While winning two straight games, the Clippers have begun to look more comfortable. After routing San Antonio, Harden walked through the locker room bobbing his head to a song. Leonard told reporters Harden “makes the game a lot easier for me, gets me wide-open looks and that’s all I can ask for.”

Said George: “It was moreso us just being thrown in the fire, figuring it out through games, through practice time and film. Honestly, that’s where the adjustments were made where guys started to feel more comfortable.”

It took seven games to reach this point. Harden’s vast experience leading the league in scoring as recently as 2020, and in assists last season, didn’t afford a shorter learning curve as the Clippers (5-7) lost their first five games after he joined the lineup. The issue wasn’t talent, but what to do with all of it: Leonard, George, Harden and Westbrook, all first-option scorers for the last decade, had to redefine their roles while in the same lineup, often with jumbled results.

For Harden, that meant playing more often without the ball and hearing coaches’ directives to shoot when he turned down open spot-up jumpers. Harden’s career usage rate of 29.9% — the percentage of possessions a player ends with either a field-goal attempt, free throw or turnover — ranks 11th-highest in NBA history. In his first five games with the Clippers as part of a four-star lineup, it plunged to 19%. (Westbrook, whose 31.8% usage rate ranks fourth-highest all-time, dipped to 26% in the same span.)

The Clippers were talking plenty with Harden. Lue’s challenge was to cut down the noise and “just simplifying the offense for him just to make sure he’s not on the floor thinking, he’s just playing off of instincts,” the coach said.

When Westbrook moved out of the lineup in favor of Terance Mann last week, ballhandling responsibilities and Harden’s role became clearer. Though anyone can bring the ball up when an opponent misses a shot, it’s now almost exclusively Harden’s job off of inbounds passes.

“The job has changed a little bit,” Leonard said. “Now I’ve got more energy on the defensive end, but when my number is called, I gotta be ready to attack and create plays for my teammates, so it’s a little different dynamic getting used to instead of me bringing it up or calling every play for me coming up the court. We got another player that could do the same and make it easier.”

A team that started training camp preaching movement and cutting has begun to shape its offense around Harden’s feel, particularly in his preferred pick and rolls.

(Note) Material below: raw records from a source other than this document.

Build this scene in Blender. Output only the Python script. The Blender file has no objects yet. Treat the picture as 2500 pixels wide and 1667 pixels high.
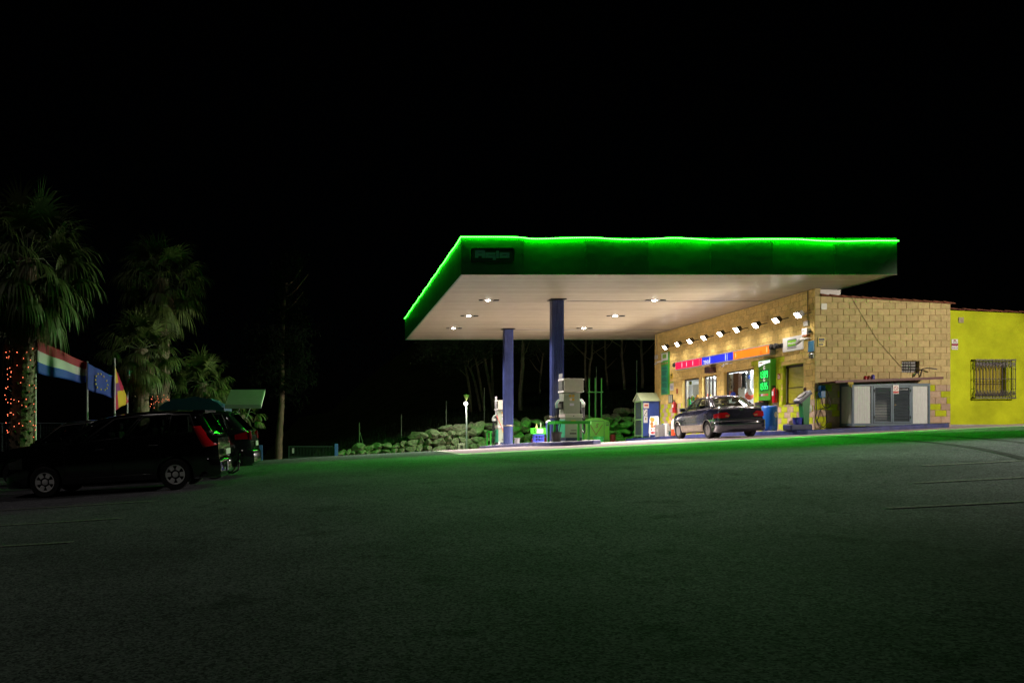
import bpy, bmesh, math, random
from mathutils import Vector, Matrix, noise
R = math.radians
sc = bpy.context.scene
COL = sc.collection
# ---------------------------------------------------------------- camera (shift lens, level), metres; y = away from the camera
FPX, CX, CY, ZC = 2060.0, 801.0, 1047.0, 1.72
cam_d = bpy.data.cameras.new('camera')
cam_d.sensor_fit = 'HORIZONTAL'; cam_d.sensor_width = 36.0; cam_d.lens = FPX / 2500 * 36
cam_d.shift_x = (1250 - CX) / 2500; cam_d.shift_y = (CY - 833.5) / 2500
cam_d.clip_start = 0.1; cam_d.clip_end = 2000
cam = bpy.data.objects.new('camera', cam_d); COL.objects.link(cam)
cam.location = (0, 0, ZC); cam.rotation_euler = (R(90), 0, 0)
sc.camera = cam
# ---------------------------------------------------------------- night sky
world = bpy.data.worlds.new('World'); sc.world = world; world.use_nodes = True
wn = world.node_tree.nodes; wn.clear()
sky = wn.new('ShaderNodeTexSky'); sky.sky_type = 'NISHITA'; sky.sun_disc = False
sky.sun_elevation = R(60); sky.sun_rotation = R(150)
bg = wn.new('ShaderNodeBackground'); bg.inputs['Strength'].default_value = 0.00006
wo = wn.new('ShaderNodeOutputWorld')
world.node_tree.links.new(sky.outputs[0], bg.inputs[0]); world.node_tree.links.new(bg.outputs[0], wo.inputs[0])
# fill added in place of ambient light: very weak sun from behind, to the right
sun_d = bpy.data.lights.new('ambient_fill', 'SUN'); sun_d.energy = 0.16; sun_d.angle = R(6); sun_d.color = (1.0, 0.90, 0.84)
sun = bpy.data.objects.new('ambient_fill', sun_d); COL.objects.link(sun)
sun.rotation_euler = (R(30), 0, R(-35))
# ---------------------------------------------------------------- exposure
vs = sc.view_settings
vs.view_transform = 'Standard'; vs.look = 'None'; vs.exposure = 0.0; vs.gamma = 1.0; vs.use_curve_mapping = False
cy = sc.cycles
cy.max_bounces = 8; cy.diffuse_bounces = 4; cy.glossy_bounces = 4; cy.transparent_max_bounces = 12
cy.sample_clamp_indirect = 4.0; cy.sample_clamp_direct = 0.0; cy.caustics_reflective = False; cy.caustics_refractive = False
cy.use_denoising = True
# lamp powers (watts)
P_DOWN, P_FLOOD, P_STREET, P_GLOBE, P_SHOP = 2500, 1500, 5200, 130, 420
LED_STRENGTH, LED_DOWN = 44.0, 60.0
random.seed(7)
# ================================================================ helpers
MATS = {}
def hexl(r, g, b):
    f = lambda c: (c / 255 / 12.92) if c <= 10.3 else ((c / 255 + .055) / 1.055) ** 2.4
    return (f(r), f(g), f(b))
def mat(name, col, rough=.6, metal=0., var=.0, vscale=6., bump=0., bscale=40., spec=.5, emit=None, es=0., coat=0., attr=False, alpha=None):
    """procedural principled material: base colour with noise variation, optional bump, optional colour attribute"""
    if name in MATS: return MATS[name]
    m = bpy.data.materials.new(name); m.use_nodes = True; MATS[name] = m
    nt = m.node_tree; N = nt.nodes; L = nt.links
    p = N['Principled BSDF']
    p.inputs['Base Color'].default_value = (*col, 1); p.inputs['Roughness'].default_value = rough
    p.inputs['Metallic'].default_value = metal; p.inputs['Specular IOR Level'].default_value = spec
    if coat: p.inputs['Coat Weight'].default_value = coat; p.inputs['Coat Roughness'].default_value = .03
    if emit is not None:
        p.inputs['Emission Color'].default_value = (*emit, 1); p.inputs['Emission Strength'].default_value = es
    tc = N.new('ShaderNodeTexCoord')
    src = None
    if attr:
        a = N.new('ShaderNodeAttribute'); a.attribute_name = 'Col'; src = a.outputs['Color']
    if var > 0:
        n1 = N.new('ShaderNodeTexNoise'); n1.inputs['Scale'].default_value = vscale; n1.inputs['Detail'].default_value = 6; n1.inputs['Roughness'].default_value = .65
        L.new(tc.outputs['Object'], n1.inputs['Vector'])
        mr = N.new('ShaderNodeMapRange'); mr.inputs[1].default_value = .3; mr.inputs[2].default_value = .7
        mr.inputs[3].default_value = 1 - var; mr.inputs[4].default_value = 1 + var * .6
        L.new(n1.outputs['Fac'], mr.inputs[0])
        mx = N.new('ShaderNodeMix'); mx.data_type = 'RGBA'; mx.blend_type = 'MULTIPLY'; mx.inputs['Factor'].default_value = 1
        if src is not None: L.new(src, mx.inputs[6])
        else: mx.inputs[6].default_value = (*col, 1)
        L.new(mr.outputs[0], mx.inputs[7]); src = mx.outputs[2]
        m2 = N.new('ShaderNodeMapRange'); m2.inputs[3].default_value = min(1, rough * 1.15); m2.inputs[4].default_value = rough * .85
        L.new(n1.outputs['Fac'], m2.inputs[0]); L.new(m2.outputs[0], p.inputs['Roughness'])
    if src is not None: L.new(src, p.inputs['Base Color'])
    if bump > 0:
        n2 = N.new('ShaderNodeTexNoise'); n2.inputs['Scale'].default_value = bscale; n2.inputs['Detail'].default_value = 5
        L.new(tc.outputs['Object'], n2.inputs['Vector'])
        b = N.new('ShaderNodeBump'); b.inputs['Strength'].default_value = min(1, bump); b.inputs['Distance'].default_value = .02
        L.new(n2.outputs['Fac'], b.inputs['Height']); L.new(b.outputs[0], p.inputs['Normal'])
    return m
def emat(name, col, s):
    m = bpy.data.materials.new(name); m.use_nodes = True; MATS[name] = m
    N = m.node_tree.nodes; N.clear(); e = N.new('ShaderNodeEmission'); o = N.new('ShaderNodeOutputMaterial')
    e.inputs[0].default_value = (*col, 1); e.inputs[1].default_value = s
    m.node_tree.links.new(e.outputs[0], o.inputs[0]); return m
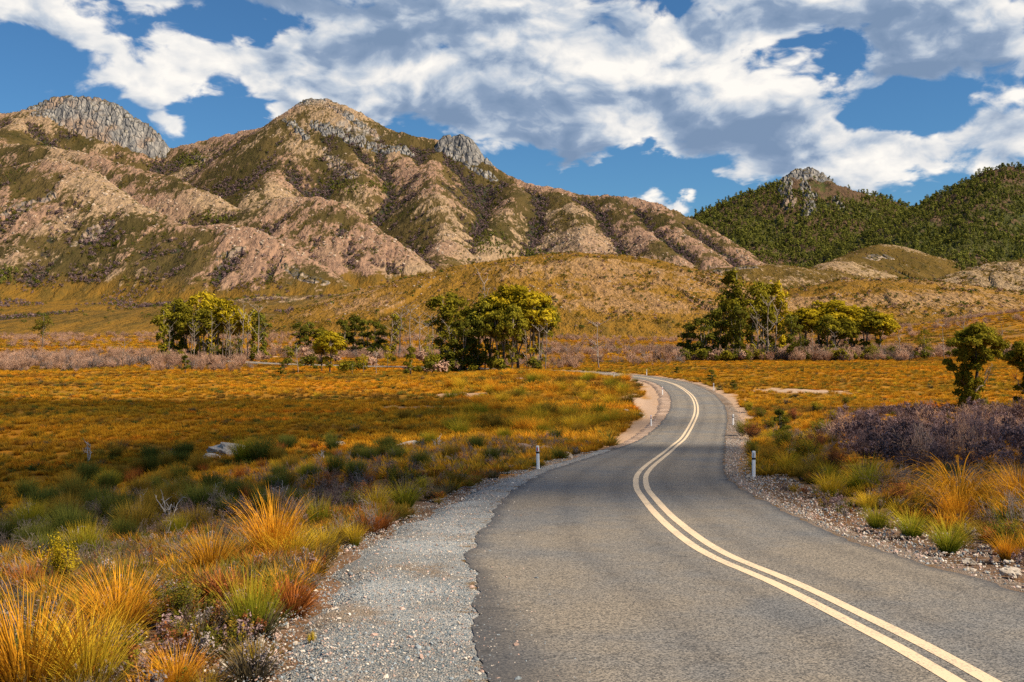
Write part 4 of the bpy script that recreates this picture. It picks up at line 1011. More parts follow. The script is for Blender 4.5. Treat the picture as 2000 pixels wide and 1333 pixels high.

Harden has tried ironing out pick and rolls with center Ivica Zubac through “working out a few times after practices, before practices, before flights, shootarounds,” Zubac said.

The extra work was needed because of the stylistic difference between Harden and Westbrook, the ballhandler he worked with last season and all through training camp, who is “more speed beating that under and getting downhill making the play,” Lue said. “And James is more taking his time, getting to his spot and you go under, he stops, rescreens and makes the play. Two different guys, two different style of players.”

Though Harden is scoring in the paint at a fraction of his peak-MVP form — 10% of his shots have come within three feet of the rim this season, compared to his career average of 26% — his 35.9% three-point accuracy is decimal points off his career average and has created more space as defenders still feel it necessary to go over the top of screens.

“I played with a lot of point guards, a lot of great passers that I couldn’t really run pick and roll with because people kept going under [screens] so we didn’t really go to it much,” Zubac said. “With James, he can shoot it so well people got to go over and he’s so good with the ball and defense focuses on him so much in the pick and roll, it makes my job much easier.”

Believing the Clippers value his insights has, in turn, made Harden’s transition easier. When he has felt most comfortable with the team, the moments have stemmed from “defensively, it can be passing the ball, scoring — just knowing that I’m involved,” he said. “It’s pretty easy when I’m involved.”